How to Add Someone to a Facebook Page 👋
On Desktop (New Pages Experience)
- Go to your Facebook Page
- Click Page Settings (gear icon or settings menu)
- Select New Pages Experience, then Page Access
- Under Facebook Access, click Add New
- Search for the person's Facebook profile name or email
- Choose their access level — Full Control or Partial Control
- Click Give Access and confirm
The person receives a notification and must accept the invitation before their access activates.
On Desktop (Classic Pages Experience)
- Go to your Facebook Page
- Click Settings in the top right
- Select Page Roles from the left menu
- Type the person's name or email in the search field (they must be your Facebook friend, or you'll need their email)
- Select a role from the dropdown
- Click Add and enter your password to confirm
On Mobile (Facebook App)
- Tap the three-line menu and navigate to your Page
- Tap More and then Edit Page
- Scroll to Page Roles or Page Access depending on your version
- Follow the same search, assign, and confirm steps
📱 Mobile navigation varies slightly depending on whether you're using the main Facebook app or the Meta Business Suite app, which many page managers prefer for its cleaner admin interface.
Variables That Affect How This Works
Adding someone sounds straightforward, but a few factors change the experience significantly:
Whether you're using the New or Classic Pages Experience — This isn't optional; Facebook has been migrating pages automatically.

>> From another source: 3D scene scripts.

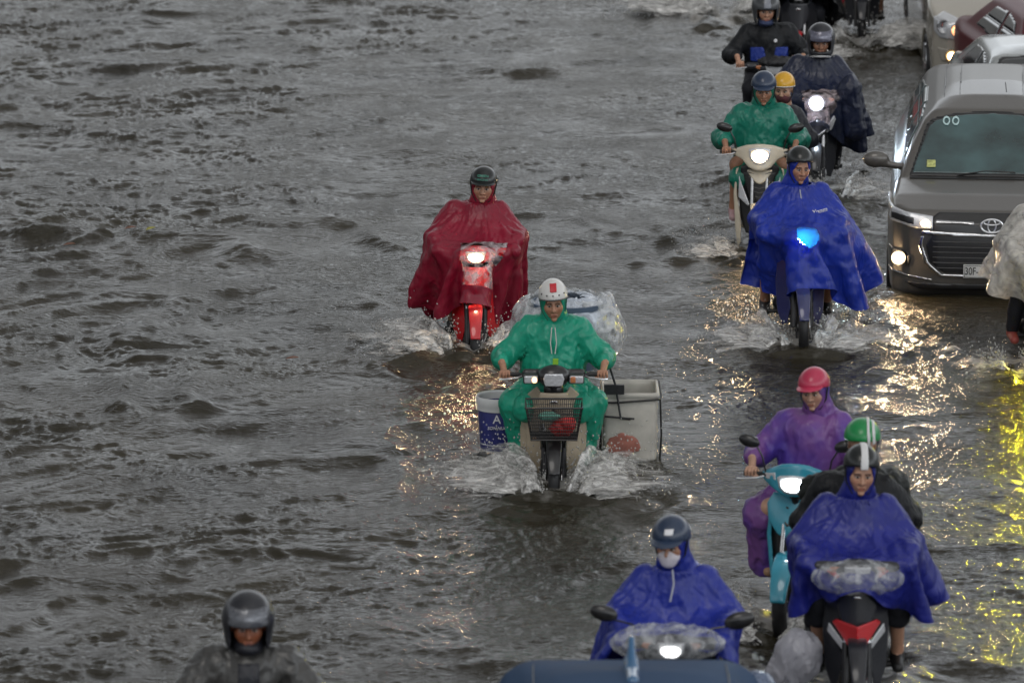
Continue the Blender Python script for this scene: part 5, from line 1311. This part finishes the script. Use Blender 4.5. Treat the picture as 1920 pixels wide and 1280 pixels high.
for x0 in (.028, .060):
    f = patch(lambda P: ell(HC, HR)(P), [(x0, .03), (x0+.02, .03), (x0+.012, .18), (x0-.006, .18)], (-.03, -.16, .02), (.08, .12, .18), .002, .004); sdf_obj('white_stripe', f, .0045, MATS['white_plastic'], h)
bgk = crumple(uni([rbox((.16, .86, 1.10), (.22, .17, .22), .09), rbox((.26, .84, .98), (.18, .15, .18), .09, (0, R(25), 0)), cap((-.2, .8, 1.2), (.1, .8, 1.28), .10)], .08), .022, 40.0)
tag(sdf_obj('delivery_bag', bgk, .012, mat('black_bag', (.006, .008, .007), .5, bump=.006, bs=16, spec=.35, fold=True)), 'bulky black delivery bag on the back of the passenger', 'bag').location = g
f = crumple(uni([ell((-.36, -.30, .42), (.14, .14, .16)), ell((-.46, -.28, .30), (.10, .12, .1))], .06), .022, 50.0)
tag(sdf_obj('plastic_bag', f, .009, mat('milky_bag', (.42, .42, .46), .35, transl=.3, coat=.3)), 'milky white plastic bag hanging beside the black motorbike with the red nose', 'bag').location = g
tick('front right')
# ---- 11 masked rider
g = root_at(1262, 1417, .2)
b = underbone(g, R(-4), 'motorbike with plastic wrapped cowl and two black mirrors behind the blue car', blackpaint, blackpaint, lamp=(1, 1, 1), ls=4, mirror=(), levers=())
mirrors(b, 1.06, sides=(-1,), dx=.37, h=.08, tip=.06, sz=1.15); mirrors(b, 1.06, sides=(1,), dx=.37, h=.05, tip=.06, sz=1.25)
wrap('plastic_wrap', (-.02, -.43, 1.02), (.33, .14, .11), b, 14.0)
pos = Pose(head=(-.02, .05, 1.50), yaw=R(-16), tilt=.22, hk=1.03)
p = person(g, R(-4), pos, TONE2, 'rider in a blue poncho, navy helmet and white face mask', GP, hands=False)
blue2 = cloth('mid_blue_nylon', (.016, .030, .27), .15)
sim = poncho_sim((.0, .1, 1.335), .72, .85, .88, collider(pos, bars_coll(lamp=(0, -.36, .9), r=.08)), seed=15, wind=(-1.0, 1.8, .2), cone=.84, slit=(.64, [31, 32, NTH-33, NTH-32]))
pn = sim_obj('poncho', sim, blue2, p)
sleeves(p, pos, blue2); hood(p, pos, blue2, w=.062); h = helmet_half(p, pos, paint('navy_helmet', (.02, .035, .07)), peak_len=.06, wide=1.05)
f = patch(lambda P: ell(HC, HR)(P), [(-.005, .10), (.045, .10), (.045, .13), (-.005, .13)], (-.05, -.16, .08), (.06, .0, .15), .002, .004); sdf_obj('badge', f, .004, MATS['print_white'], h)
f = uni([ell((0, -.052, -.052), (.066, .068, .05)), ell((0, -.07, -.085), (.045, .045, .035))], .02)
on_head(sdf_obj('face_mask', inter(f, lambda P: P[:, 1]+.005, .004), .0055, mat('mask_white', (.62, .58, .62), .8, bump=.001, bs=60), p), pos)
mb = MB(); mb.tube([(-.01, -.03, 1.36), (0, -.065, 1.28), (-.02, -.10, 1.18)], .0055, 6); mb.build('zip', MATS['zip_grey'], pn)
trousers(p, pos, MATS['dark_cloth'], 2, 1.3)
tick('masked')
# ---- 12 dark rider bottom left
g = root_at(470, 1593, .2)
b = underbone(g, R(3), 'motorbike mostly below the frame under the rider in the grey jacket', blackpaint, blackpaint, ls=0)
pos = Pose(head=(0, .05, 1.50), sw=.2, tilt=.12, hk=1.12)
p = person(g, R(3), pos, (.28, .10, .05), 'rider in a grey rain jacket and shiny black helmet at the bottom left', GP)
gj = mat('grey_rain_jacket', (.045, .044, .042), .4, bump=.005, bs=18, coat=.2, var=.2, vs=5); jk = jacket(p, pos, gj, 'jacket', fat=1.6, amp=.02, seed=33)
f = patch(_cache['J'], [(-.07, .8), (.07, .8), (.06, 1.3), (-.06, 1.3)], (-.1, -.4, .8), (.1, .02, 1.32), .003, .010); sdf_obj('front_placket', f, .009, mat('dark_jacket', (.015, .016, .022)), jk, it=2)
trousers(p, pos, MATS['dark_cloth'], 2, 1.3)
h = helmet_full(p, pos, blackpaint, chin=False, visor=mat('mirror_visor', (.10, .105, .12), .2, metal=.4, coat=.6))
f = uni([ell((0, -.03, -.10), (.075, .08, .045)), cap((0, .02, -.12), (0, .05, -.2), .085, .12)], .02); on_head(sdf_obj('neck_gaiter', rough(f, .004, 20), .007, mat('dark_jacket', (.015, .016, .022)), p), pos)
tick('left')
# ---- 13 right edge: white plastic poncho, yellow lamp
g = root_at(1958, 662, .14)
b = underbone(g, R(4), 'dark motorbike with a yellow glowing lamp under white plastic', blackpaint, blackpaint, lamp=(1, .85, .03), ls=1700, levers=(), rl=.09)
f = plate([(-.12, .78), (-.09, .78), (-.05, .70), (-.06, .69)], -.53, .01); sdf_obj('amber_indicator', f, .006, glasslamp('amber_glow', (1, .5, .15), 8), b)
pos = Pose(feet=((-.26, -.02, .28), (.24, 0, .28)))
p = person(g, R(4), pos, TONE, 'rider at the right edge under a translucent white plastic poncho', GP, hands=False)
milky = clear_plastic('milky_poncho', (.62, .60, .56), .55, tl=.3)
sim = poncho_sim((0, .1, 1.335), 1.0, .8, .8, collider(pos, bars_coll(r=.14)), seed=19, wind=(-.8, 1.8, .3), cone=.84, slit=(.64, [31, 32, NTH-33, NTH-32]))
sim_obj('poncho', sim, milky, p, lambda x, y: (np.abs(x) < .2) & (y < -.3) & (y > -.85), clear_plastic('clear_window_c', (.7, .7, .4), .34, tl=.3)); sleeves(p, pos, bj); hood(p, pos, mat('milky_bag', (.42, .42, .46))); helmet_half(p, pos, blackpaint)
trousers(p, pos, MATS['dark_cloth'], 2, 1.4); shoes(p, pos, mat('red_sandal', (.25, .05, .04), .6), 'sandal')
tick('right')
# ---- 7, 8 machines cut by the top of the frame
g = root_at(1500, 96, .3)
b = underbone(g, R(-6), 'black and red motorbike at the top of the picture behind the black jacket', blackpaint, red, ls=0)
pos = Pose(sw=.19)
p = person(g, R(-6), pos, TONE, 'rider in a loose black poncho cut off by the top edge', GP, hands=False)
blk = cloth('black_nylon', (.010, .011, .014), .05, .35)
sim = poncho_sim((0, .1, 1.335), .72, .9, .85, collider(pos, bars_coll(lamp=(0, -.36, .9), r=.08)), seed=23, wind=(.2, 1.8, .3), cone=.84, steps=170)
sim_obj('poncho', sim, blk, p); sleeves(p, pos, blk); helmet_half(p, pos, blackpaint); trousers(p, pos, MATS['dark_cloth'], 2, 1.3); shoes(p, pos, shoe_black)
g = root_at(1616, 58, .14)
b = underbone(g, R(-4), 'dark motorbike at the top edge beside the beige car', blackpaint, blackpaint, ls=0)
f = ell((-.27, -.40, .62), (.075, .05, .13), (0, R(-12), 0)); sdf_obj('red_white_guard', rough(f, .004, 20), .008, mat('guard_red', (.42, .03, .05), .3, coat=1, var=.5, vs=14), b)
p = person(g, R(-4), pos, TONE2, 'rider in an olive brown poncho cut off by the top edge beside the beige car', GP, hands=False)
olive = cloth('olive_nylon', (.035, .030, .012), .05, .45)
sim = poncho_sim((0, .1, 1.335), .85, .9, .9, collider(pos, bars_coll(r=.1)), seed=29, wind=(.4, 1.8, .3), cone=.84, steps=170)
sim_obj('poncho', sim, olive, p); sleeves(p, pos, olive); helmet_half(p, pos, blackpaint); trousers(p, pos, MATS['dark_cloth'], 1.3, 1.4); shoes(p, pos, shoe_black)
tick('top')
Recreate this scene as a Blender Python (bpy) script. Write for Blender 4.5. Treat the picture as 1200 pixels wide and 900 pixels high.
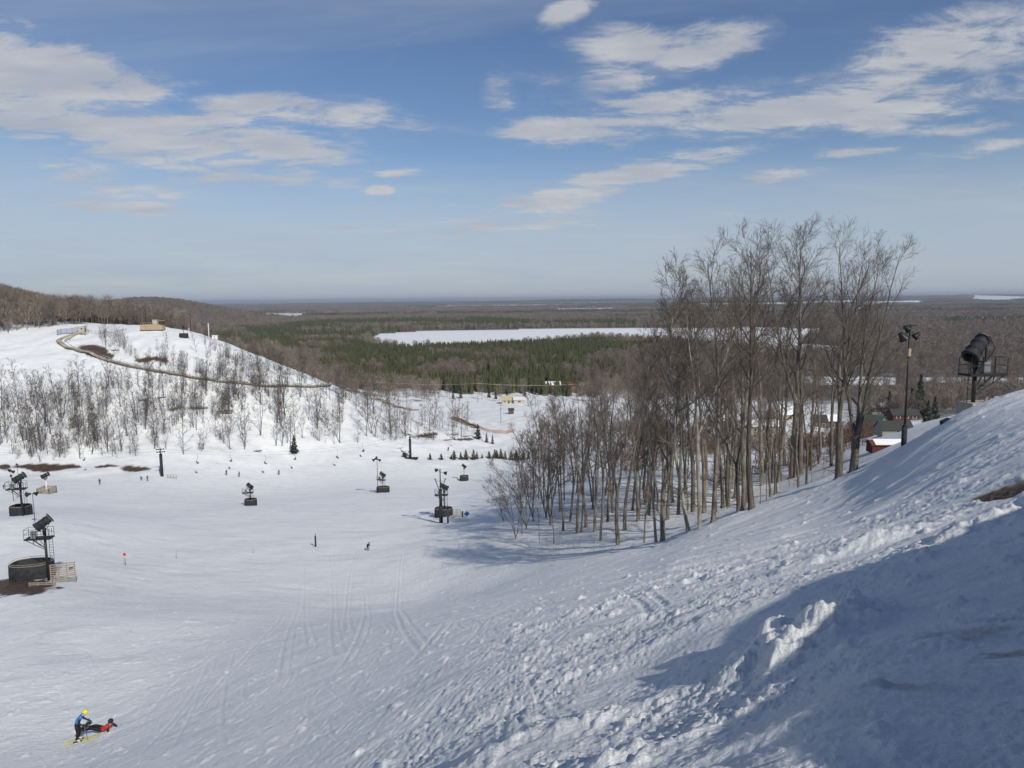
import bpy, bmesh, math, random
import numpy as np
from mathutils import Vector, Matrix
for o in list(bpy.data.objects): bpy.data.objects.remove(o)
S = bpy.context.scene
R = math.radians
# ---------------------------------------------------------------- camera
CZ = 75.0
FP = 840.0                                   # focal length in photo pixels (photo 1200 wide)
TH = math.atan(99/840); RHO = R(0.6)
F = np.array([0, math.cos(TH), -math.sin(TH)])
U0 = np.array([0, math.sin(TH), math.cos(TH)])
X0 = np.array([1.0, 0, 0])
RT = math.cos(RHO)*X0 - math.sin(RHO)*U0
UP = math.sin(RHO)*X0 + math.cos(RHO)*U0
CAM = np.array([0, 0, CZ])
cd = bpy.data.cameras.new('camera'); cam = bpy.data.objects.new('camera', cd)
S.collection.objects.link(cam); S.camera = cam
cam.matrix_world = Matrix([[RT[0], UP[0], -F[0], 0], [RT[1], UP[1], -F[1], 0], [RT[2], UP[2], -F[2], CZ], [0, 0, 0, 1]])
cd.sensor_width = 36; cd.lens = 36*FP/1200; cd.clip_start = 0.1; cd.clip_end = 80000
def ray(px, py):
    return F + (px-600)/FP*RT - (py-450)/FP*UP
def P(px, py, d):
    return CAM + d*ray(px, py)
def proj(p):
    v = np.asarray(p)-CAM; d = v@F
    return 600+FP*(v@RT)/d, 450-FP*(v@UP)/d, d
# ---------------------------------------------------------------- light
SAZ, SEL = R(30), R(37.5)                      # sun behind the camera, 30 degrees to its right
sdir = Vector((math.sin(SAZ)*math.cos(SEL), -math.cos(SAZ)*math.cos(SEL), math.sin(SEL)))
sl = bpy.data.lights.new('sun', 'SUN'); sl.energy = 4.5; sl.angle = R(0.53); sl.color = (1, .94, .84)
so = bpy.data.objects.new('sun', sl); S.collection.objects.link(so)
so.rotation_euler = sdir.to_track_quat('Z', 'Y').to_euler()
S.view_settings.view_transform = 'Standard'; S.view_settings.look = 'None'
S.view_settings.exposure = -0.26; S.view_settings.gamma = 1
W = bpy.data.worlds.new('World'); S.world = W; W.use_nodes = True
nt = W.node_tree; nt.nodes.clear()
class NT:
    def __init__(s, t): s.t = t
    def n(s, ty, **kw):
        x = s.t.nodes.new(ty)
        for k, v in kw.items(): setattr(x, k, v)
        return x
    def set(s, sock, v):
        if hasattr(v, 'is_output') or isinstance(v, bpy.types.NodeSocket): s.t.links.new(v, sock)
        else: sock.default_value = v
    def m(s, op, a, b=0.0, c=0.0, clamp=False):
        x = s.t.nodes.new('ShaderNodeMath'); x.operation = op; x.use_clamp = clamp
        s.set(x.inputs[0], a); s.set(x.inputs[1], b); s.set(x.inputs[2], c); return x.outputs[0]
    def mix(s, f, a, b):
        x = s.t.nodes.new('ShaderNodeMix'); x.data_type = 'RGBA'
        s.set(x.inputs[0], f); s.set(x.inputs[6], a if not isinstance(a, tuple) else (*a[:3], 1)); s.set(x.inputs[7], b if not isinstance(b, tuple) else (*b[:3], 1))
        return x.outputs[2]
    def noise(s, vec, scale, detail=4, rough=.5, dist=0.0, lac=2.0):
        x = s.t.nodes.new('ShaderNodeTexNoise'); s.set(x.inputs['Vector'], vec)
        s.set(x.inputs['Scale'], scale); s.set(x.inputs['Detail'], detail); s.set(x.inputs['Roughness'], rough); s.set(x.inputs['Distortion'], dist)
        return x.outputs['Fac']
    def ss(s, v, lo, hi):
        x = s.t.nodes.new('ShaderNodeMapRange'); x.interpolation_type = 'SMOOTHSTEP'
        s.set(x.inputs[0], v); s.set(x.inputs[1], lo); s.set(x.inputs[2], hi); return x.outputs[0]
    def comb(s, x_, y_, z_):
        x = s.t.nodes.new('ShaderNodeCombineXYZ'); s.set(x.inputs[0], x_); s.set(x.inputs[1], y_); s.set(x.inputs[2], z_); return x.outputs[0]
    def sep(s, v):
        x = s.t.nodes.new('ShaderNodeSeparateXYZ'); s.set(x.inputs[0], v); return x.outputs
T = NT(nt)
sky = T.n('ShaderNodeTexSky', sky_type='NISHITA', sun_disc=False)
sky.sun_elevation = SEL; sky.sun_rotation = math.pi-SAZ; sky.altitude = 300; sky.air_density = 1.0; sky.dust_density = 0.6; sky.ozone_density = 2.2
g = T.n('ShaderNodeTexCoord').outputs['Generated']
x, y, z = T.sep(g)
az = T.m('ARCTAN2', x, y); el = T.m('ARCSINE', z)
zz = T.m('ADD', T.m('MAXIMUM', z, 0.0), 0.10)
u = T.m('DIVIDE', x, zz); v = T.m('DIVIDE', y, zz)
pv = T.comb(T.m('MULTIPLY', u, .55), v, 0.0)
big = T.noise(pv, 3.1, 8, .62, .25)
fine = T.noise(T.comb(T.m('MULTIPLY', u, .75), v, 3.0), 5.5, 10, .70, .9)
# cloud banks of the day: centre and half size given as sky directions (through photo coordinates)
blobs = [(60,110,150,56,4,1.25),(200,160,200,38,6,1.2),(330,135,180,22,-4,.95),(150,235,75,17,-2,.9),(95,200,55,18,5,.85),(10,60,40,30,0,.6),
         (560,135,230,40,-9,.30),
         (700,218,120,17,-14,1.15),(830,185,95,13,-9,.9),(640,235,80,10,-6,1.0),(690,150,95,22,2,1.0),(770,125,80,24,-8,.85),(740,60,60,26,8,1.1),(820,60,120,26,-16,1.1),
         (665,12,40,14,-25,1.0),(930,130,150,28,-4,1.15),(870,110,120,26,-14,.75),(1090,60,140,42,-6,.95),(1010,95,120,30,10,.9),(1050,130,120,22,-4,1.15),(1130,150,80,12,-4,.6),(1150,175,80,11,-4,.85),(920,205,70,8,-3,.85),
         (580,113,26,18,5,.95),(447,224,15,8,-5,1.1),(473,203,32,6,-3,1.0),(1190,218,40,6,0,.9),(1000,180,60,7,0,.7),(600,262,220,22,-2,.55),(270,250,300,18,-2,.3)]
acc = None
for bx, by, hw, hh, rot, amp in blobs:
    d0 = ray(bx, by); az0 = math.atan2(d0[0], d0[1]); el0 = math.asin(d0[2]/np.linalg.norm(d0))
    d1 = ray(bx+1, by); k = abs(math.atan2(d1[0], d1[1])-az0)
    d2 = ray(bx, by-1); k2 = abs(math.asin(d2[2]/np.linalg.norm(d2))-el0)
    ca, sa = math.cos(R(-rot)), math.sin(R(-rot))
    da = T.m('DIVIDE', T.m('SUBTRACT', az, az0), k); de = T.m('DIVIDE', T.m('SUBTRACT', el, el0), k2)
    p = T.m('ADD', T.m('MULTIPLY', da, ca/hw), T.m('MULTIPLY', de, sa/hw))
    q = T.m('ADD', T.m('MULTIPLY', da, -sa/hh), T.m('MULTIPLY', de, ca/hh))
    rr = T.m('ADD', T.m('MULTIPLY', p, p), T.m('MULTIPLY', q, q))
    e = T.m('MULTIPLY', T.m('EXPONENT', T.m('MULTIPLY', rr, -.72)), amp)
    acc = e if acc is None else T.m('MAXIMUM', acc, e)
tex = T.m('ADD', T.m('MULTIPLY', T.m('SUBTRACT', big, .5), 4.4), T.m('MULTIPLY', T.m('SUBTRACT', fine, .5), 2.4))
cl = T.m('ADD', acc, T.m('MULTIPLY', tex, T.m('ADD', .30, T.m('MULTIPLY', acc, .6))))
dens = T.m('MULTIPLY', T.ss(cl, .30, 1.0), .86)
thin = T.noise(T.comb(T.m('MULTIPLY', u, .30), v, 9.0), 1.3, 6, .6, .5)
gauze = T.m('MULTIPLY', T.ss(T.m('ADD', acc, T.m('MULTIPLY', tex, .50)), .20, 1.05), .42)
dens = T.m('MAXIMUM', dens, gauze)
veil = T.m('MULTIPLY', T.ss(thin, .42, .8), .30)
# the low sky is a thin sheet of cloud seen edge on
low = T.m('MULTIPLY', T.ss(T.m('SUBTRACT', .21, el), 0.0, .16), T.m('ADD', .30, T.m('MULTIPLY', T.noise(T.comb(T.m('MULTIPLY', az, 1.0), T.m('MULTIPLY', el, 9.0), 0.0), 5.0, 7, .65), 1.0)))
dens = T.m('MAXIMUM', dens, veil)
hs = T.n('ShaderNodeHueSaturation'); hs.inputs['Saturation'].default_value = 1.12; hs.inputs['Value'].default_value = 1.10; hs.inputs['Hue'].default_value = .508; T.set(hs.inputs['Color'], sky.outputs[0])
SKYC = T.mix(low, hs.outputs[0], (5.3, 6.1, 7.5))
shade = T.ss(T.noise(pv, 3.4, 5, .6), .3, .75)
cloudc = T.mix(shade, (5.4, 5.7, 6.4), (7.6, 7.6, 7.7))
col = T.mix(dens, SKYC, cloudc)
bgn = T.n('ShaderNodeBackground'); T.set(bgn.inputs[0], col); bgn.inputs[1].default_value = 0.095
ow = T.n('ShaderNodeOutputWorld'); nt.links.new(bgn.outputs[0], ow.inputs[0])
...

The role structure, the UI, and even what the invited person sees will differ between the two.
Whether the person has a Facebook account — You can only assign roles to people with active Facebook profiles. If you're working with someone who manages pages professionally, they may prefer to be added through Meta Business Suite using a business email, which keeps their personal account separate.
Your own role on the page — You can only add people up to your own permission level. An Editor cannot assign Admin access.
The page's connection to a Meta Business Portfolio — Pages tied to a Business Portfolio have an additional layer of access management. People added at the Business Portfolio level have different visibility and controls than those added directly to the Page.
Whether the invitation gets accepted — The access doesn't activate until the recipient accepts. If they don't see it, they should check their Facebook notifications or the Support Inbox.
What the Person Being Added Will Experience
Once you send the invitation, the other person receives a Facebook notification and, in some cases, an email. They'll see a prompt to accept or decline the role. Until they accept, they show up as "pending" on your end.
After accepting, they can switch to managing the Page from their own account — either through their personal profile's Pages section or through Meta Business Suite if they prefer that interface.
Common Issues Worth Knowing About
- If you can't find someone by name, try using their email address instead — this is more reliable when you're not Facebook friends
- Some Page roles require the recipient to have two-factor authentication enabled on their account, particularly for Admin-level access on newer pages
- If a page is managed through a Business Portfolio, the person may need to be added to the portfolio first before they can be given page-specific access
- Removing someone later is done through the same Page Access or Page Roles settings — their access ends immediately upon removal
The Role of Your Specific Setup
How smoothly this goes — and exactly which steps apply — depends on which version of the Pages Experience you're on, whether your page is tied to a Meta Business Portfolio, and what kind of account the person you're adding is working from. A freelancer managing multiple client pages through Business Suite has a meaningfully different workflow than a small business owner adding a family member as a co-admin on a personal page. The steps above cover the main paths, but your particular combination of those factors is what determines which one actually applies to you.